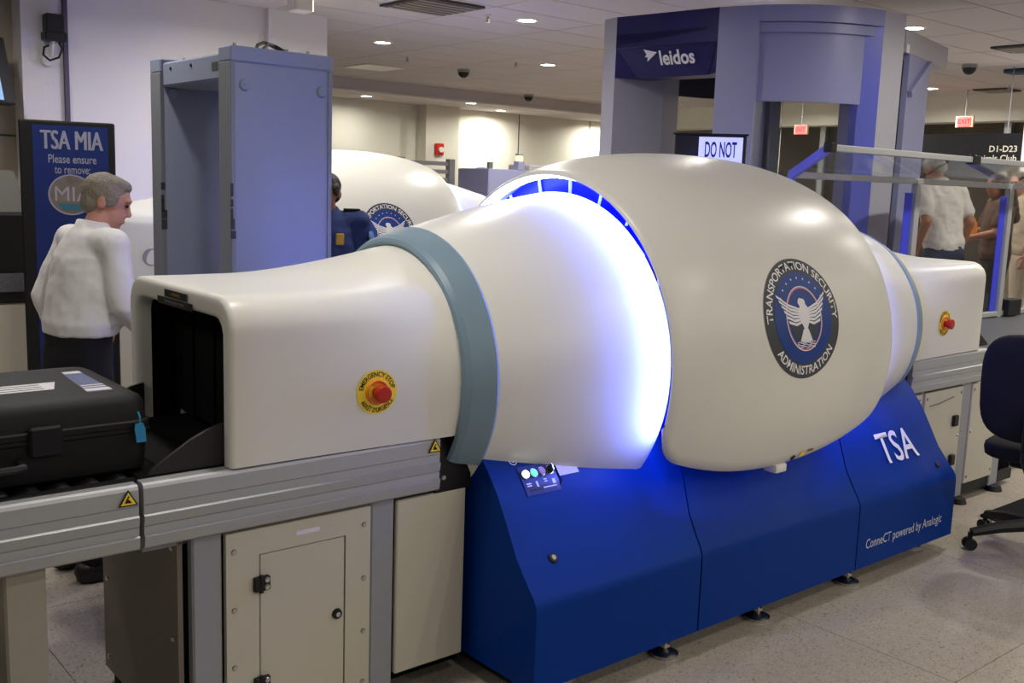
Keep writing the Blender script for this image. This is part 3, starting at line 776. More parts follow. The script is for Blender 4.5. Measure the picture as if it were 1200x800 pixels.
for x in (.60, -1.0):
    for y in (2.65, 3.24):
        bm = bmesh.new(); bx(bm, x, x + .10, y, y + .09, .02, .70, bevel=.006); l = obj('leg', bm, cabd if False else mat('leg_paint', rgb(160, 156, 140), .5, noise=.03), t)
        bm = bmesh.new(); cyl(bm, (x + .05, y + .045, 0), (x + .05, y + .045, .02), .045, n=14); obj('foot_pad', bm, black, l)
bm = bmesh.new(); tube(bm, [(.65, 3.27, .12), (.65, 2.72, .62)], .022, 6); obj('brace', bm, black, t)
bm = bmesh.new(); tube(bm, [(.62, 3.25, .10), (-.98, 3.25, .62)], .03, 6); obj('brace', bm, black, t)
bm = bmesh.new(); bx(bm, -1.0, .64, 3.26, 3.31, .16, .21); obj('cross_bar', bm, alud, t)

# ------------------------------------------------------------------ the black hard case on the entry conveyor
t = thing('equipment_case', 'rugged black hard case lying on the entry conveyor, blue tag on its corner', 'case', (.55, 2.95, .873))
cx0, cx1, cy0, cy1, cz0, cz1 = .10, 1.0, 2.69, 3.24, .874, 1.086
def rr_ring(x0, x1, y0, y1, z, r, n=6):
    out = []
    for (cx_, cy_, a) in ((x1 - r, y1 - r, 0), (x0 + r, y1 - r, 90), (x0 + r, y0 + r, 180), (x1 - r, y0 + r, 270)):
        for k in range(n + 1):
            q = math.radians(a + 90 * k / n); out.append((cx_ + r * math.cos(q), cy_ + r * math.sin(q), z))
    return out
def rr_loft(levels, x0, x1, y0, y1):
    bm = bmesh.new(); loft(bm, [rr_ring(x0 + i, x1 - i, y0 + i, y1 - i, z, r) for z, i, r in levels]); return bm
obj('case_body', rr_loft([(cz0, .03, .03), (cz0 + .012, .014, .04), (.93, .008, .05), (.985, .006, .05), (.99, .0, .05), (1.0, .0, .05)], cx0, cx1, cy0, cy1), casem, t, 40)
lid = obj('case_lid', rr_loft([(1.002, 0, .05), (1.016, 0, .05), (1.02, .006, .05), (1.063, .010, .05), (1.078, .018, .045), (1.085, .032, .04), (1.086, .06, .03)], cx0, cx1, cy0, cy1), casem, t, 40)
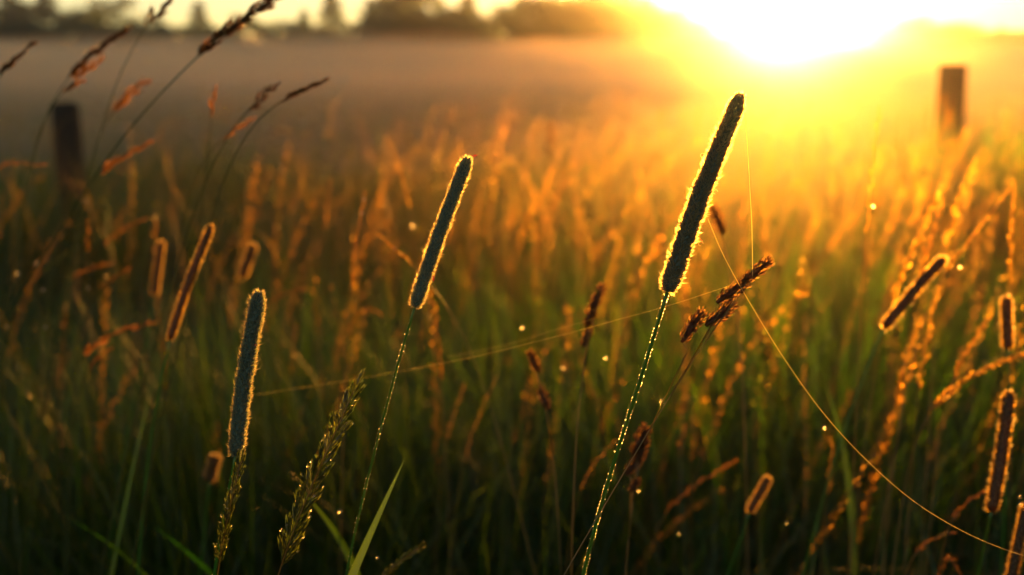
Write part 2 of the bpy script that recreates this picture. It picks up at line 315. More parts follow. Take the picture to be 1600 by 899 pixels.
# ------------------------------------------------------------------ fence posts
def fence_post(pxl, pxr, ytop, d, label, sides, lean, cap):
    a = P(pxl, ytop, d); b = P(pxr, ytop, d); r = np.linalg.norm(b-a)/2; c = (a+b)/2; H = c[2]
    mb = MB(); n = 14; zs = np.linspace(-.1, 1, n)*H; zs[0] = -.3
    pts = np.stack([lean*(H-zs)/H, 0*zs, zs], -1)
    rad = r*(1.0 + .12*(1-zs/H)); 
    if cap: rad[-1] *= .72; pts[-2, 2] = H-.018; rad[-2] = r*.97
    ph = rng.uniform(0, 6.28, 3)
    tube(mb, pts, rad*(1.41 if sides == 4 else 1), sides if sides > 4 else 4, True)
    v = np.concatenate(mb.v); ang = np.arctan2(v[:, 1], v[:, 0]-lean*(H-v[:, 2])/H)
    if sides > 4: v[:, :2] *= (1 + .03*np.sin(ang*5+ph[0])+.02*np.sin(ang*9+ph[1]))[:, None]
    mb.v = [v]
    t = thing('fence_post', label, 'post', (c[0], c[1], 0), 'fence posts'); o = mb.obj('post_shaft', 'wood', t, smooth=sides > 4)
    if sides == 4: o.rotation_euler.z = .785+.12
    # wire staple and rusty band
    m2 = MB(); rr = r*1.15; z = H*.72
    tube(m2, [[math.cos(k)*rr+lean*.28, math.sin(k)*rr, z+.004*math.sin(k*2)] for k in np.linspace(0, 6.1, 20)], .0022, 5)
    m2.obj('wire_loop', 'trunk', t)
fence_post(79, 121, 160, 4.6, 'dark round-topped fence post on the left, half sunk in grass', 14, .01, True)
fence_post(1474, 1505, 101, 5.2, 'dark squared fence post leaning slightly, below right of the sun', 4, .045, False)

# ------------------------------------------------------------------ heads and stems
def smoothpath(pts, n):
    """even samples along a polyline, corners rounded, ends kept"""
    pts = np.asarray(pts, float); L = np.r_[0, np.cumsum(np.linalg.norm(np.diff(pts, axis=0), axis=1))]; u = np.linspace(0, L[-1], n)
    q = np.stack([np.interp(u, L, pts[:, k]) for k in range(3)], 1)
    for _ in range(max(4, n//3)): q[1:-1] = .25*q[:-2]+.5*q[1:-1]+.25*q[2:]
    return q
def grow(pts3):
    """full stem path from the ground up (pts3 is low to high): goes on in the stem's direction and straightens"""
    a = pts3[0]; d = (a-pts3[1])/np.linalg.norm(a-pts3[1]); h = np.array([d[0], d[1], 0])/max(abs(d[2]), .5)
    z = a[2]; low = [a + h*(z*f)*(1-.55*f)*.8*np.array([1, 1, 0]) - [0, 0, z*f] for f in (1, .8, .6, .4, .2)]
    low[0][2] = 0; return low + list(pts3)
def timothy_head(mb_core, mb_gl, mb_br, axis, R, N, prof, br=.35, gl=.28, bw=.05):
    ax = spline(axis, 60); T = norm(np.gradient(ax, axis=0)); U, V = frames(T)
    s = (np.arange(N)+.5)/N; rad = R*prof(s); a = np.arange(N)*2.39996 + rng.normal(0, .25, N)
    i = np.clip((s*59), 0, 58.999); i0 = i.astype(int); f = (i-i0)[:, None]
    c = ax[i0]*(1-f)+ax[i0+1]*f; t = T[i0]; nn = U[i0]*np.cos(a)[:, None]+V[i0]*np.sin(a)[:, None]
    slope = np.clip((s-.93)/.07, 0, 1)[:, None] - np.clip((.05-s)/.05, 0, 1)[:, None]*.8
    d = norm(nn + t*(.55+1.2*slope) + rng.normal(0, .16, (N, 3)))
    base = c + nn*(rad*.62)[:, None]; ln = R*gl*rng.uniform(.8, 1.25, N)*1.35
    spikes(mb_gl, base, d, ln, R*.17)
    tip = base + d*(ln*.7)[:, None]
    for sg in (-1, 1):
        W = norm(np.cross(d, t)); dd = norm(d + W*.28*sg + t*.15 + rng.normal(0, .16, (N, 3)))
        spikes(mb_br, tip + W*sg*R*.03, dd, R*br*rng.uniform(.35, 1.35, N)*(1+(rng.random(N) < .06)*.8)*np.where(rng.random(N) < .25, .3, 1)*(.85+.3*np.sin(a*3+s*40)), R*bw, .25)
    ss = np.linspace(0, 1, 60); tube(mb_core, ax, np.maximum(R*.68*prof(ss), R*.05), 12)
def prof_round(s): return np.minimum(1, (np.clip(s, 0, 1)/.055+.12)**.5)*np.minimum(1, (np.clip(1-s, 0, 1)/.06+.06)**.5)
def prof_taper(s): return prof_round(s)*(1-.28*np.clip((s-.45)/.55, 0, 1)**1.2)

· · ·

Aim of the exercise - Each entry must be retyped word for word, with every image omitted.

Finished task -
Keep writing the Blender script for this image. This is part 3, starting at line 776. More parts follow. The script is for Blender 4.5. Measure the picture as if it were 1200x800 pixels.
for x in (.60, -1.0):
    for y in (2.65, 3.24):
        bm = bmesh.new(); bx(bm, x, x + .10, y, y + .09, .02, .70, bevel=.006); l = obj('leg', bm, cabd if False else mat('leg_paint', rgb(160, 156, 140), .5, noise=.03), t)
        bm = bmesh.new(); cyl(bm, (x + .05, y + .045, 0), (x + .05, y + .045, .02), .045, n=14); obj('foot_pad', bm, black, l)
bm = bmesh.new(); tube(bm, [(.65, 3.27, .12), (.65, 2.72, .62)], .022, 6); obj('brace', bm, black, t)
bm = bmesh.new(); tube(bm, [(.62, 3.25, .10), (-.98, 3.25, .62)], .03, 6); obj('brace', bm, black, t)
bm = bmesh.new(); bx(bm, -1.0, .64, 3.26, 3.31, .16, .21); obj('cross_bar', bm, alud, t)

# ------------------------------------------------------------------ the black hard case on the entry conveyor
t = thing('equipment_case', 'rugged black hard case lying on the entry conveyor, blue tag on its corner', 'case', (.55, 2.95, .873))
cx0, cx1, cy0, cy1, cz0, cz1 = .10, 1.0, 2.69, 3.24, .874, 1.086
def rr_ring(x0, x1, y0, y1, z, r, n=6):
    out = []
    for (cx_, cy_, a) in ((x1 - r, y1 - r, 0), (x0 + r, y1 - r, 90), (x0 + r, y0 + r, 180), (x1 - r, y0 + r, 270)):
        for k in range(n + 1):
            q = math.radians(a + 90 * k / n); out.append((cx_ + r * math.cos(q), cy_ + r * math.sin(q), z))
    return out
def rr_loft(levels, x0, x1, y0, y1):
    bm = bmesh.new(); loft(bm, [rr_ring(x0 + i, x1 - i, y0 + i, y1 - i, z, r) for z, i, r in levels]); return bm
obj('case_body', rr_loft([(cz0, .03, .03), (cz0 + .012, .014, .04), (.93, .008, .05), (.985, .006, .05), (.99, .0, .05), (1.0, .0, .05)], cx0, cx1, cy0, cy1), casem, t, 40)
lid = obj('case_lid', rr_loft([(1.002, 0, .05), (1.016, 0, .05), (1.02, .006, .05), (1.063, .010, .05), (1.078, .018, .045), (1.085, .032, .04), (1.086, .06, .03)], cx0, cx1, cy0, cy1), casem, t, 40)
Write part 2 of the bpy script that recreates this picture. It picks up at line 315. More parts follow. Take the picture to be 1600 by 899 pixels.
# ------------------------------------------------------------------ fence posts
def fence_post(pxl, pxr, ytop, d, label, sides, lean, cap):
    a = P(pxl, ytop, d); b = P(pxr, ytop, d); r = np.linalg.norm(b-a)/2; c = (a+b)/2; H = c[2]
    mb = MB(); n = 14; zs = np.linspace(-.1, 1, n)*H; zs[0] = -.3
    pts = np.stack([lean*(H-zs)/H, 0*zs, zs], -1)
    rad = r*(1.0 + .12*(1-zs/H)); 
    if cap: rad[-1] *= .72; pts[-2, 2] = H-.018; rad[-2] = r*.97
    ph = rng.uniform(0, 6.28, 3)
    tube(mb, pts, rad*(1.41 if sides == 4 else 1), sides if sides > 4 else 4, True)
    v = np.concatenate(mb.v); ang = np.arctan2(v[:, 1], v[:, 0]-lean*(H-v[:, 2])/H)
    if sides > 4: v[:, :2] *= (1 + .03*np.sin(ang*5+ph[0])+.02*np.sin(ang*9+ph[1]))[:, None]
    mb.v = [v]
    t = thing('fence_post', label, 'post', (c[0], c[1], 0), 'fence posts'); o = mb.obj('post_shaft', 'wood', t, smooth=sides > 4)
    if sides == 4: o.rotation_euler.z = .785+.12
    # wire staple and rusty band
    m2 = MB(); rr = r*1.15; z = H*.72
    tube(m2, [[math.cos(k)*rr+lean*.28, math.sin(k)*rr, z+.004*math.sin(k*2)] for k in np.linspace(0, 6.1, 20)], .0022, 5)
    m2.obj('wire_loop', 'trunk', t)
fence_post(79, 121, 160, 4.6, 'dark round-topped fence post on the left, half sunk in grass', 14, .01, True)
fence_post(1474, 1505, 101, 5.2, 'dark squared fence post leaning slightly, below right of the sun', 4, .045, False)

# ------------------------------------------------------------------ heads and stems
def smoothpath(pts, n):
    """even samples along a polyline, corners rounded, ends kept"""
    pts = np.asarray(pts, float); L = np.r_[0, np.cumsum(np.linalg.norm(np.diff(pts, axis=0), axis=1))]; u = np.linspace(0, L[-1], n)
    q = np.stack([np.interp(u, L, pts[:, k]) for k in range(3)], 1)
    for _ in range(max(4, n//3)): q[1:-1] = .25*q[:-2]+.5*q[1:-1]+.25*q[2:]
    return q
def grow(pts3):
    """full stem path from the ground up (pts3 is low to high): goes on in the stem's direction and straightens"""
    a = pts3[0]; d = (a-pts3[1])/np.linalg.norm(a-pts3[1]); h = np.array([d[0], d[1], 0])/max(abs(d[2]), .5)
    z = a[2]; low = [a + h*(z*f)*(1-.55*f)*.8*np.array([1, 1, 0]) - [0, 0, z*f] for f in (1, .8, .6, .4, .2)]
    low[0][2] = 0; return low + list(pts3)
def timothy_head(mb_core, mb_gl, mb_br, axis, R, N, prof, br=.35, gl=.28, bw=.05):
    ax = spline(axis, 60); T = norm(np.gradient(ax, axis=0)); U, V = frames(T)
    s = (np.arange(N)+.5)/N; rad = R*prof(s); a = np.arange(N)*2.39996 + rng.normal(0, .25, N)
    i = np.clip((s*59), 0, 58.999); i0 = i.astype(int); f = (i-i0)[:, None]
    c = ax[i0]*(1-f)+ax[i0+1]*f; t = T[i0]; nn = U[i0]*np.cos(a)[:, None]+V[i0]*np.sin(a)[:, None]
    slope = np.clip((s-.93)/.07, 0, 1)[:, None] - np.clip((.05-s)/.05, 0, 1)[:, None]*.8
    d = norm(nn + t*(.55+1.2*slope) + rng.normal(0, .16, (N, 3)))
    base = c + nn*(rad*.62)[:, None]; ln = R*gl*rng.uniform(.8, 1.25, N)*1.35
    spikes(mb_gl, base, d, ln, R*.17)
    tip = base + d*(ln*.7)[:, None]
    for sg in (-1, 1):
        W = norm(np.cross(d, t)); dd = norm(d + W*.28*sg + t*.15 + rng.normal(0, .16, (N, 3)))
        spikes(mb_br, tip + W*sg*R*.03, dd, R*br*rng.uniform(.35, 1.35, N)*(1+(rng.random(N) < .06)*.8)*np.where(rng.random(N) < .25, .3, 1)*(.85+.3*np.sin(a*3+s*40)), R*bw, .25)
    ss = np.linspace(0, 1, 60); tube(mb_core, ax, np.maximum(R*.68*prof(ss), R*.05), 12)
def prof_round(s): return np.minimum(1, (np.clip(s, 0, 1)/.055+.12)**.5)*np.minimum(1, (np.clip(1-s, 0, 1)/.06+.06)**.5)
def prof_taper(s): return prof_round(s)*(1-.28*np.clip((s-.45)/.55, 0, 1)**1.2)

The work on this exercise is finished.